In a very short time, you get super fast at processing your tasks, and with the exception of your long-term and on-hold list, none of your lists will grow out of control. Well, not if you give yourself about 30 minutes each week to maintain and update your lists. 

Given that you are working from a single list, your This Week list, once again, you have the built-in safety valve because you can see how many tasks are on your list before the week begins and can adjust it to be more realistic if it becomes too large.

The purpose of your long-term and on-hold list is to eliminate, not accumulate.

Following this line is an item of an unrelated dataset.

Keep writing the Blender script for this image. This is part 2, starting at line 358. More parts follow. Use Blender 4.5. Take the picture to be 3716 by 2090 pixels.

In other words, every month or so, you go in there and delete tasks you no longer want or need to do. 

To learn more about the Time Sector System, I have a course that will teach you how to use it as well as a comprehensive blog post explaining why this method works so well in today’s world. 

I will put links to both in the show notes for you. 

So there you go, Ken.

There are always new, exciting ways to organise your tasks, but ultimately it comes down to what needs to be done today. That’s all that matters at the work level of managing our tasks. 

Things that don’t need to be done today should never be on your daily list. 

Your energy levels will fluctuate throughout the day; it’s not something you can control. Energy levels can be affected by the quality and quantity of your sleep, what you ate for lunch and whether you are coming down with a cold or the flu. 

What you can control is what you do right now. You could take a nap, go for a walk or sit down and attack that list of prospects that you’ve been meaning to contact for the last three weeks. 

My advice would be to work with what you have direct control over, and that ultimately comes down to when you will do something. 

I hope that has helped Ken. Thank you for your question. 

And thank you to you, too, for listening. It just remains for me now to wish you all a very, very productive week.